La troisième raison de lire Solo Leveling, c’est évidemment le graphisme. La production papier garde le dynamisme et l’énergie graphique issue du smartoon d’origine. Les dessins sont époustouflants de couleur, de précision, de mouvement… La lecture de ce manhwa, c’est avant tout la plongée dans un univers graphique très complet, totalement immersif et très proche de l’expérience de la réalité augmentée ou du film.
Enfin, la quatrième raison, peut-être la plus importante à mes yeux, c’est le scénario et ce qu’il dit de notre société. Le fait que Solo Leveling trouve un tel écho dans la génération des 14-25 ans pousse vraiment à rentrer dans le scénario et à comprendre la projection que cette génération peut y faire sur ce qu’elle vit aujourd’hui.
La base du scénario en elle-même est assez classique : c’est un individu qui, du fait des circonstances, va devoir affronter des montres et des démons et donc mener les combats les plus violents et dangereux possibles. C’est le classique rôle du manga : le défouloir imaginaire de sociétés très corsetées. C’est aussi le schéma classique des nekketsus : un jeune homme qui par sa seule volonté va réussir à atteindre sa quête (ici sortir sa mère du coma).

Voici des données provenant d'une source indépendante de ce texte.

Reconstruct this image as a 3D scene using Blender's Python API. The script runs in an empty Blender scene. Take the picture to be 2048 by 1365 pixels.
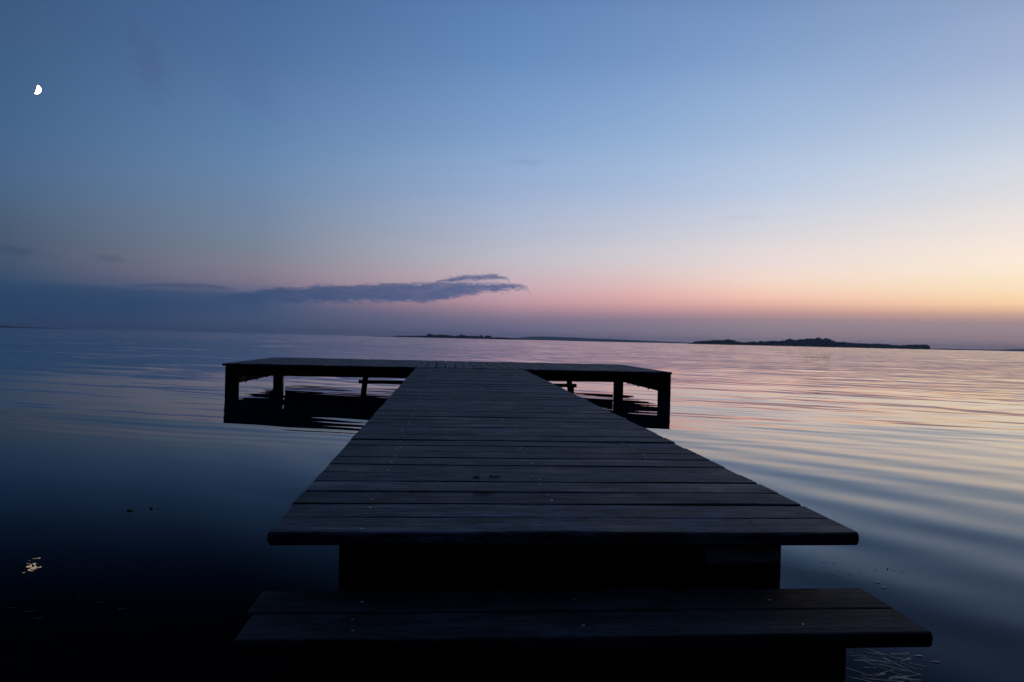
import bpy, bmesh, math, random
from mathutils import Vector, Matrix, noise
random.seed(7)
R = math.radians
scene = bpy.context.scene

# ------------------------------------------------------------------ camera
EYE = 1.094                       # metres above the water
F, PW, PH = 1479.0, 2048, 1365
YAW, PITCH, ROLL = R(4.98), -math.atan(3.5/1479), math.atan(48/2048)
cam_data = bpy.data.cameras.new('camera')
cam = bpy.data.objects.new('camera', cam_data)
scene.collection.objects.link(cam)
cam_data.sensor_width = 36
cam_data.lens = F/PW*36
cam_data.clip_start = 0.05
cam_data.clip_end = 60000
cam.location = (0, 0, EYE)
cam.rotation_euler = (Matrix.Rotation(-YAW, 3, 'Z') @ Matrix.Rotation(R(90)+PITCH, 3, 'X') @ Matrix.Rotation(ROLL, 3, 'Z')).to_euler()
scene.camera = cam

scene.view_settings.view_transform = 'Standard'
scene.view_settings.look = 'None'
scene.view_settings.exposure = 0
scene.view_settings.gamma = 1
scene.cycles.use_denoising = True
scene.cycles.max_bounces = 6
scene.cycles.volume_bounces = 0
scene.cycles.sample_clamp_indirect = 12

# ------------------------------------------------------------------ node helper
class NT:
    def __init__(s, tree): s.t = tree
    def n(s, typ, **kw):
        x = s.t.nodes.new(typ)
        for k, v in kw.items(): setattr(x, k, v)
        return x
    def link(s, a, b): s.t.links.new(a, b)
    def put(s, sock, v):
        if isinstance(v, bpy.types.NodeSocket): s.t.links.new(v, sock)
        elif v is not None:
            if sock.type == 'RGBA' and len(v) == 3: v = (*v, 1)
            sock.default_value = v
    def m(s, op, a, b=None, c=None, clamp=False):
        x = s.n('ShaderNodeMath', operation=op, use_clamp=clamp)
        s.put(x.inputs[0], a)
        if b is not None: s.put(x.inputs[1], b)
        if c is not None: s.put(x.inputs[2], c)
        return x.outputs[0]
    def v(s, op, a, b=None, out=0):
        x = s.n('ShaderNodeVectorMath', operation=op)
        s.put(x.inputs[0], a)
        if b is not None: s.put(x.inputs[1], b)
        return x.outputs[out]
    def rng(s, v, a, b, c=0.0, d=1.0, kind='LINEAR'):
        x = s.n('ShaderNodeMapRange', interpolation_type=kind)
        s.put(x.inputs[0], v)
        for i, k in enumerate((a, b, c, d)): s.put(x.inputs[1+i], k)
        return x.outputs[0]
    def mix(s, f, a, b, blend='MIX'):
        x = s.n('ShaderNodeMix', data_type='RGBA', blend_type=blend)
        s.put(x.inputs[0], f); s.put(x.inputs[6], a); s.put(x.inputs[7], b)
        return x.outputs[2]
    def ramp(s, f, stops, interp='LINEAR'):
        x = s.n('ShaderNodeValToRGB')
        cr = x.color_ramp; cr.interpolation = interp
        stops = sorted(stops, key=lambda q: q[0])
        cr.elements[0].position = stops[0][0]; cr.elements[0].color = (*stops[0][1], 1)
        cr.elements[1].position = stops[-1][0]; cr.elements[1].color = (*stops[-1][1], 1)
        for p, c in stops[1:-1]:
            e = cr.elements.new(p); e.color = (*c, 1)
        s.put(x.inputs[0], f)
        return x.outputs[0]
    def noise(s, vec, scale, detail=2.0, rough=0.5, w=None, out=0, dist=0.0):
        x = s.n('ShaderNodeTexNoise', noise_dimensions='4D' if w is not None else '3D')
        s.put(x.inputs['Vector'], vec); x.inputs['Scale'].default_value = scale
        x.inputs['Detail'].default_value = detail; x.inputs['Roughness'].default_value = rough
        x.inputs['Distortion'].default_value = dist
        if w is not None: s.put(x.inputs['W'], w)
        return x.outputs[out]
    def comb(s, x, y, z):
        c = s.n('ShaderNodeCombineXYZ')
        for i, k in enumerate((x, y, z)): s.put(c.inputs[i], k)
        return c.outputs[0]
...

Toutefois, Solo Leveling peut aussi être lu avec un second niveau de lecture. Nous sommes dans une société qui s’est totalement délitée : des espaces se sont créées (les donjons) qui permettent à des monstres venus d’autres univers de rejoindre notre réalité. Au moment de l’apparition de ce phénomène, un certain nombres d’humains ont reçu ce qui est appelé « L’Eveil » et sont devenus des êtres particuliers disposant de pouvoirs permettant soit de vaincre les monstres (les chasseurs), soit de guérir les blessures des monstres (les guérisseurs). En parallèle d’autres humains, eux, ont sombré dans « Le grand sommeil », une sorte de coma très profond. Les gouvernements n’ont plus aucun pouvoir. Seules vont dominer les guildes de chasseurs des différents pays.
Le héros (Sun Jin Woo) est un chasseur du rang le plus faible qui accepte de chasser uniquement pour payer les frais d’hôpital de sa mère, tombée dans le grand sommeil et les études de sa sœur. Il est « le plus faible de tous les chasseurs sud-coréens », jusqu’à ce qu’il rentre dans un donjon et meurt. Il renaît mystérieusement quelques jours plus tard à l’hôpital en ayant accès à une interface de jeu vidéo que lui seul peut voir. Il accepte alors de devenir le jouet de cette interface et d’acquérir de plus en plus de force, d’intelligence et de performance pour mener sa quête.
C’est là, où le scénario prend une dimension beaucoup plus profonde et pose des questions très actuelles. Dans un monde où toutes les institutions sont défaillantes, vers qui peut-on se tourner pour survivre et sauver les siens ? Quelle place devenons-nous laisser aux technologies dans notre vie ? Comment concilier notre libre arbitre, notre humanité et la question de notre survie ? Quelle place accorder au collectif quand il s’agit de se sauver et de sauver les siens ?
Lire Solo Leveling, c’est pour moi, l’expérience de me confronter à ces interrogations qui trouvent un écho très fort chez les 14-25 ans et ne sont pas celles de ma propre génération qui, elle, voulait se jouer des institutions et donc y croyait encore. C'est aussi approfondir une réflexion que je pose dans "Par les tresses de Sainte Eulalie": comment décider et agir quand les institutions qui devraient nous guider et nous protéger ne jouent plus leur rôle?